October 4, 2008 - 3:46 pm - by Richard Fernandez
fred
2008-10-06 11:29:45

Thanks, Buddy, for that link above. Went to it on a work break this afternoon and I feel more encouraged and hopeful.

The DJIA today reflects looming crises of liquidity in foreign markets and countries. I crunch the numbers of the BANKS and retail companies I follow, and right now the price to free cash flow numbers are astonishingly a bargain. Anecdotally, I cannot see around me signs where I live that people are jumping down into bunkers. More than anything else what has really caused the economic slowdown is ENERGY PRICES. Yes, there is a definite backlog of homes up for sale and have been for more than a year. But I think New Hampshire is less hard hit than some other parts of the country. Will we have a recession? I do think we will. Will we have a depression? No. There are factors which mitigate this that were not in place in the early 1930′s. There is no Smoot-Hawley Act. There is no gold standard preventing the Fed from injecting adequate liquidity into the system. We have FDIC.
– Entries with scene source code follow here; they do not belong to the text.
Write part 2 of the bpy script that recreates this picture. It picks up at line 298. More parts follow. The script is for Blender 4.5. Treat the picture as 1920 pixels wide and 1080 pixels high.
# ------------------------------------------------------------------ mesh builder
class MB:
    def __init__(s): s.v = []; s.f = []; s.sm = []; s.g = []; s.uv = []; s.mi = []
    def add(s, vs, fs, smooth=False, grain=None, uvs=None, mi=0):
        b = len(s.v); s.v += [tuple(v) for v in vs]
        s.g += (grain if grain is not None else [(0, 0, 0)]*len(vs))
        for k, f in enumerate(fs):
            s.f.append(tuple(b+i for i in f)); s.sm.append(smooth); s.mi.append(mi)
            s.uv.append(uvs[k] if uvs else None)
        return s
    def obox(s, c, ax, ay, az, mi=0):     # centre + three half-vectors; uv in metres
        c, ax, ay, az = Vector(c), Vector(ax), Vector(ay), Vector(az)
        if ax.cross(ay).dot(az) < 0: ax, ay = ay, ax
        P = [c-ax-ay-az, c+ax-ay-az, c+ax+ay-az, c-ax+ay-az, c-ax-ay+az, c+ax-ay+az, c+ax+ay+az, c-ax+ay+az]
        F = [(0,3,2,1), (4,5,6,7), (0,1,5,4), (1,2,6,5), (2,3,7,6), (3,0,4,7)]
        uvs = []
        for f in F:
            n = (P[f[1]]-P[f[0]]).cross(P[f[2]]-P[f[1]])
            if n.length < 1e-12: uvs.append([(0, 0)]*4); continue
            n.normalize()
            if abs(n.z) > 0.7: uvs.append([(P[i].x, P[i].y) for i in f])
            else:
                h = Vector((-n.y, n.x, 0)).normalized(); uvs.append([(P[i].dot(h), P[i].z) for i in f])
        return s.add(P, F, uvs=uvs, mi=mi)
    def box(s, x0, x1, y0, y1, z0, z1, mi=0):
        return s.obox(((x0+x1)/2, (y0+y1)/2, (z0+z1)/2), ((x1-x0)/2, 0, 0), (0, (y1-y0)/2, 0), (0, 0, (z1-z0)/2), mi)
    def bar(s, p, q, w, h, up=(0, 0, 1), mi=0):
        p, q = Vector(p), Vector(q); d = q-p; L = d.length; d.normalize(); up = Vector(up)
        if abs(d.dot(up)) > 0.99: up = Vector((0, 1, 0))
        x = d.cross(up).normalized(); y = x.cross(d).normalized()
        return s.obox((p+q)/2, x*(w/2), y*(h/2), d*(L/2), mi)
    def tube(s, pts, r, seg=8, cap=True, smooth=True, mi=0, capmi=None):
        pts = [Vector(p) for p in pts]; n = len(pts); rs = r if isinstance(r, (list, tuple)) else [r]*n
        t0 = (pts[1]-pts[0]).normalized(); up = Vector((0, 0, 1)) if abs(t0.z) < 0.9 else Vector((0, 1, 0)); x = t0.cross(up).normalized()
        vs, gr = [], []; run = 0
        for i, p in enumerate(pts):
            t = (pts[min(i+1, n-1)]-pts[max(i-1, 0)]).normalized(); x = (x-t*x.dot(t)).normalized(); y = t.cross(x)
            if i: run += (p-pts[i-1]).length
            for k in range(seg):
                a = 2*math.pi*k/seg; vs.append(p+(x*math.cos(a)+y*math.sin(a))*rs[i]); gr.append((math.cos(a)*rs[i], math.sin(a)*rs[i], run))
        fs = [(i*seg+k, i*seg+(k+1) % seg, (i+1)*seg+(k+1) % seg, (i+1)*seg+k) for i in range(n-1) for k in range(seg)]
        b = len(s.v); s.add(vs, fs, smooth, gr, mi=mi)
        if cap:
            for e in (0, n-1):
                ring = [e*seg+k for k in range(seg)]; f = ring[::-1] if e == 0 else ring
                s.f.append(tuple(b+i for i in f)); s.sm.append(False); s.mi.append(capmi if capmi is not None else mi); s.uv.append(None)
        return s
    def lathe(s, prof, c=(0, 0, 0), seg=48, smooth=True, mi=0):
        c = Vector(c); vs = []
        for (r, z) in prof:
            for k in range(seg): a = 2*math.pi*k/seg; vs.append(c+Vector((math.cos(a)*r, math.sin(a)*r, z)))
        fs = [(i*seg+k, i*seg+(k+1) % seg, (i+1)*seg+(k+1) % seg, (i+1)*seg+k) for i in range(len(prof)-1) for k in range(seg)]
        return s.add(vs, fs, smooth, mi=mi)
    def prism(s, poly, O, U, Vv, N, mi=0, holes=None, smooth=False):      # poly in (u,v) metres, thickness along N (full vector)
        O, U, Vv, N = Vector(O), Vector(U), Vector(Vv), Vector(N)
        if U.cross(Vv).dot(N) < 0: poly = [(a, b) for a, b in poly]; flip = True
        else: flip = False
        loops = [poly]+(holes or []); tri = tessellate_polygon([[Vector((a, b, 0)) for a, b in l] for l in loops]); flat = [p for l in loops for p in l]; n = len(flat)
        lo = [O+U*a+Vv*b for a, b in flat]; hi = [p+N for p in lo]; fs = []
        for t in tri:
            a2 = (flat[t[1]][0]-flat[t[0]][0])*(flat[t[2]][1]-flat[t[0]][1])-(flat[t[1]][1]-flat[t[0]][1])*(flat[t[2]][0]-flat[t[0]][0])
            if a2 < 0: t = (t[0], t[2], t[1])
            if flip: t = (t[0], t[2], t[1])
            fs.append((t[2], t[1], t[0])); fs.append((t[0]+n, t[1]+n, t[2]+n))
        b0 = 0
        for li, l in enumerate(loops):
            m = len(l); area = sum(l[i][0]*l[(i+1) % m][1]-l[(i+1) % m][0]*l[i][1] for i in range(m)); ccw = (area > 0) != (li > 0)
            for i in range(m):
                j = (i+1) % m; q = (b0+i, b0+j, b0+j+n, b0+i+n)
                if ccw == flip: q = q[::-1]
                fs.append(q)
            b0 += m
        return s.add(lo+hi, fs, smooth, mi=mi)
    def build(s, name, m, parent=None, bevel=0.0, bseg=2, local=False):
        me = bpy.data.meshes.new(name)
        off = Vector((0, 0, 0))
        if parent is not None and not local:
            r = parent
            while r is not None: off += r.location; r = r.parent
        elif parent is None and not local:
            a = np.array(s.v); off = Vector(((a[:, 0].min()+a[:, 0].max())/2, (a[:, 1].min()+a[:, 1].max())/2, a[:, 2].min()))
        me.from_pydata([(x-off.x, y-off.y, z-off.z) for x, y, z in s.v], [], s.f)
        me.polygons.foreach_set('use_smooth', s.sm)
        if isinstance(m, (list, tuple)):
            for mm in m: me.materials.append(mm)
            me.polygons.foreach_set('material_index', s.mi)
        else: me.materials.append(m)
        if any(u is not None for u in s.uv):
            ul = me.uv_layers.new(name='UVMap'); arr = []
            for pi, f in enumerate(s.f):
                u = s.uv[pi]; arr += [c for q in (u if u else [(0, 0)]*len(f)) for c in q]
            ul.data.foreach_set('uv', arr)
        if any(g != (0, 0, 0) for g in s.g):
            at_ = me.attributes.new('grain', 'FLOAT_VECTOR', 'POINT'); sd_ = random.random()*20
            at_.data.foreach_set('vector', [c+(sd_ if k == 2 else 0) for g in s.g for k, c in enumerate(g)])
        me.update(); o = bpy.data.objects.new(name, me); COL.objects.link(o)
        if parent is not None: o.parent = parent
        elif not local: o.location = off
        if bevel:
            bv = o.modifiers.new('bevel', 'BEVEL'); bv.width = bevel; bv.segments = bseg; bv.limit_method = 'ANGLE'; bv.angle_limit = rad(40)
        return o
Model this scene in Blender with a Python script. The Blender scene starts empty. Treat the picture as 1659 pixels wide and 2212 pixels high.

Europe, on the other hand, is in big trouble. They have high interest rates, strong currencies, and falling exports. In several countries there have been housing bubbles too, which are in earlier stages of being put on the wall.

Asia has a problem with inflation. In China, for a long time there has been almost an insatiable demand for precious metals. That happens when people lose confidence in the worth of their currencies and/or banking systems.

Above all else, it has been the enormous tax of energy prices that has put the global economy in a weakened condition. It eats into discretionary income like nothing else, save the government take on your earnings. There have been too many unexplainable reductions in oil production in places like Russia and Venezuela simultaneously for me to pass that off as an unrelated event. I have my own thoughts about what it really was, what it means, and its purpose.

Could it be that extremely wealthy Russians put some of their money into the oil futures markets to juice things up a bit? Get it going and then get out when the party starts to heat up? The aim: make the economy a big factor in the upcoming U.S. election? The big prize: a POTUS who, with his party, will end the ballistic missile defense program.